**Given data:**

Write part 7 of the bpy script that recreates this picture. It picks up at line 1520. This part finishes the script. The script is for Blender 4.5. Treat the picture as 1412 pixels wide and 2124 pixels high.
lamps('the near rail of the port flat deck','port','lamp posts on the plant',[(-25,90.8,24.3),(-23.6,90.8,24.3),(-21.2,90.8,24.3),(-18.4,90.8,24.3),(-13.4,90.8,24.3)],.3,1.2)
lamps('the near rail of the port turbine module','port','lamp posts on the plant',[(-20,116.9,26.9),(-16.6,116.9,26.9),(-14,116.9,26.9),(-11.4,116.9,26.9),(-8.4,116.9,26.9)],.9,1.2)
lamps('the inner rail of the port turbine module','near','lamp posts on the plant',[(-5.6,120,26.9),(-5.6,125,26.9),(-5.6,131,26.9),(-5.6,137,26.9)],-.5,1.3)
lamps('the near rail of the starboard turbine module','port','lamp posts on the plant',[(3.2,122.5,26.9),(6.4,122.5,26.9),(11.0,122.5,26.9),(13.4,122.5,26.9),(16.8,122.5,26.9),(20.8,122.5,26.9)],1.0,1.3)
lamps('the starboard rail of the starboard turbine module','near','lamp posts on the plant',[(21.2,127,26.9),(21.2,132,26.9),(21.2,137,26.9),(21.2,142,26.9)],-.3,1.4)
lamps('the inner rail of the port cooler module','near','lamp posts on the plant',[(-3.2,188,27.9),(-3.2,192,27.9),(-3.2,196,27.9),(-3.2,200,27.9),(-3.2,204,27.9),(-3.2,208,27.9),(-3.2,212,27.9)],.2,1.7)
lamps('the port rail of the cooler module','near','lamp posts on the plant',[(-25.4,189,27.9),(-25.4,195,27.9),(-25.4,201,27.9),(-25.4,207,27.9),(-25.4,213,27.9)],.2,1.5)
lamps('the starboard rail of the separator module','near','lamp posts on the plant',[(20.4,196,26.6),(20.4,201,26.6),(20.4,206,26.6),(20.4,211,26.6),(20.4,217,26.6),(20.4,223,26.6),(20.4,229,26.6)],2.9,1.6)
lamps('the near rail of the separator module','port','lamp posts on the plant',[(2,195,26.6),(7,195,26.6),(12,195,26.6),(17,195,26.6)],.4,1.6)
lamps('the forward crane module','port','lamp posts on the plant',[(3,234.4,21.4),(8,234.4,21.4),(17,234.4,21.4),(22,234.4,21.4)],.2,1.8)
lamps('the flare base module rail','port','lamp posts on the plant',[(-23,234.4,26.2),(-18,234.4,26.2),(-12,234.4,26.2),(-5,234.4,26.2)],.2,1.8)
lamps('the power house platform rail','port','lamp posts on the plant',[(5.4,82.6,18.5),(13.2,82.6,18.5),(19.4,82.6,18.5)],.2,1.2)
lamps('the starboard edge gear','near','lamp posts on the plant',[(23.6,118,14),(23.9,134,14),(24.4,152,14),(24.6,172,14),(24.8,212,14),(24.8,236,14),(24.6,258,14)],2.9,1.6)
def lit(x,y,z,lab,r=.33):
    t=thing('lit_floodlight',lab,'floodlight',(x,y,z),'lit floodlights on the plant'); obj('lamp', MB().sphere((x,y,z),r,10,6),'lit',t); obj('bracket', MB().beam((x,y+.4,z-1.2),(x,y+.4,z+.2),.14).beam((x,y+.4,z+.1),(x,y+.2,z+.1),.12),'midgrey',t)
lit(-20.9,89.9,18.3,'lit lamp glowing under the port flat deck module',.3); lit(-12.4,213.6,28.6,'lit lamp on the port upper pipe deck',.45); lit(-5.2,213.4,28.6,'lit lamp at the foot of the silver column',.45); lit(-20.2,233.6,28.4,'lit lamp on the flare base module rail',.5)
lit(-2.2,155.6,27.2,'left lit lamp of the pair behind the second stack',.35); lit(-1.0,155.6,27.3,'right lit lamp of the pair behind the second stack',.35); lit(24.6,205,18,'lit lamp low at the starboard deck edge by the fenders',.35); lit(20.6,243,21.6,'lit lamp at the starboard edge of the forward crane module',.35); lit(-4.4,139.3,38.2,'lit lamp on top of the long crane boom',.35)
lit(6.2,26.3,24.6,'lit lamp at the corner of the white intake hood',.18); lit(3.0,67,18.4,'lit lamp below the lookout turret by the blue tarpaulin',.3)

**Task objective:** Copy all the lines, exactly.

**Written solution:**
Write part 7 of the bpy script that recreates this picture. It picks up at line 1520. This part finishes the script. The script is for Blender 4.5. Treat the picture as 1412 pixels wide and 2124 pixels high.
lamps('the near rail of the port flat deck','port','lamp posts on the plant',[(-25,90.8,24.3),(-23.6,90.8,24.3),(-21.2,90.8,24.3),(-18.4,90.8,24.3),(-13.4,90.8,24.3)],.3,1.2)
lamps('the near rail of the port turbine module','port','lamp posts on the plant',[(-20,116.9,26.9),(-16.6,116.9,26.9),(-14,116.9,26.9),(-11.4,116.9,26.9),(-8.4,116.9,26.9)],.9,1.2)
lamps('the inner rail of the port turbine module','near','lamp posts on the plant',[(-5.6,120,26.9),(-5.6,125,26.9),(-5.6,131,26.9),(-5.6,137,26.9)],-.5,1.3)
lamps('the near rail of the starboard turbine module','port','lamp posts on the plant',[(3.2,122.5,26.9),(6.4,122.5,26.9),(11.0,122.5,26.9),(13.4,122.5,26.9),(16.8,122.5,26.9),(20.8,122.5,26.9)],1.0,1.3)
lamps('the starboard rail of the starboard turbine module','near','lamp posts on the plant',[(21.2,127,26.9),(21.2,132,26.9),(21.2,137,26.9),(21.2,142,26.9)],-.3,1.4)
lamps('the inner rail of the port cooler module','near','lamp posts on the plant',[(-3.2,188,27.9),(-3.2,192,27.9),(-3.2,196,27.9),(-3.2,200,27.9),(-3.2,204,27.9),(-3.2,208,27.9),(-3.2,212,27.9)],.2,1.7)
lamps('the port rail of the cooler module','near','lamp posts on the plant',[(-25.4,189,27.9),(-25.4,195,27.9),(-25.4,201,27.9),(-25.4,207,27.9),(-25.4,213,27.9)],.2,1.5)
lamps('the starboard rail of the separator module','near','lamp posts on the plant',[(20.4,196,26.6),(20.4,201,26.6),(20.4,206,26.6),(20.4,211,26.6),(20.4,217,26.6),(20.4,223,26.6),(20.4,229,26.6)],2.9,1.6)
lamps('the near rail of the separator module','port','lamp posts on the plant',[(2,195,26.6),(7,195,26.6),(12,195,26.6),(17,195,26.6)],.4,1.6)
lamps('the forward crane module','port','lamp posts on the plant',[(3,234.4,21.4),(8,234.4,21.4),(17,234.4,21.4),(22,234.4,21.4)],.2,1.8)
lamps('the flare base module rail','port','lamp posts on the plant',[(-23,234.4,26.2),(-18,234.4,26.2),(-12,234.4,26.2),(-5,234.4,26.2)],.2,1.8)
lamps('the power house platform rail','port','lamp posts on the plant',[(5.4,82.6,18.5),(13.2,82.6,18.5),(19.4,82.6,18.5)],.2,1.2)
lamps('the starboard edge gear','near','lamp posts on the plant',[(23.6,118,14),(23.9,134,14),(24.4,152,14),(24.6,172,14),(24.8,212,14),(24.8,236,14),(24.6,258,14)],2.9,1.6)
def lit(x,y,z,lab,r=.33):
    t=thing('lit_floodlight',lab,'floodlight',(x,y,z),'lit floodlights on the plant'); obj('lamp', MB().sphere((x,y,z),r,10,6),'lit',t); obj('bracket', MB().beam((x,y+.4,z-1.2),(x,y+.4,z+.2),.14).beam((x,y+.4,z+.1),(x,y+.2,z+.1),.12),'midgrey',t)
lit(-20.9,89.9,18.3,'lit lamp glowing under the port flat deck module',.3); lit(-12.4,213.6,28.6,'lit lamp on the port upper pipe deck',.45); lit(-5.2,213.4,28.6,'lit lamp at the foot of the silver column',.45); lit(-20.2,233.6,28.4,'lit lamp on the flare base module rail',.5)
lit(-2.2,155.6,27.2,'left lit lamp of the pair behind the second stack',.35); lit(-1.0,155.6,27.3,'right lit lamp of the pair behind the second stack',.35); lit(24.6,205,18,'lit lamp low at the starboard deck edge by the fenders',.35); lit(20.6,243,21.6,'lit lamp at the starboard edge of the forward crane module',.35); lit(-4.4,139.3,38.2,'lit lamp on top of the long crane boom',.35)
lit(6.2,26.3,24.6,'lit lamp at the corner of the white intake hood',.18); lit(3.0,67,18.4,'lit lamp below the lookout turret by the blue tarpaulin',.3)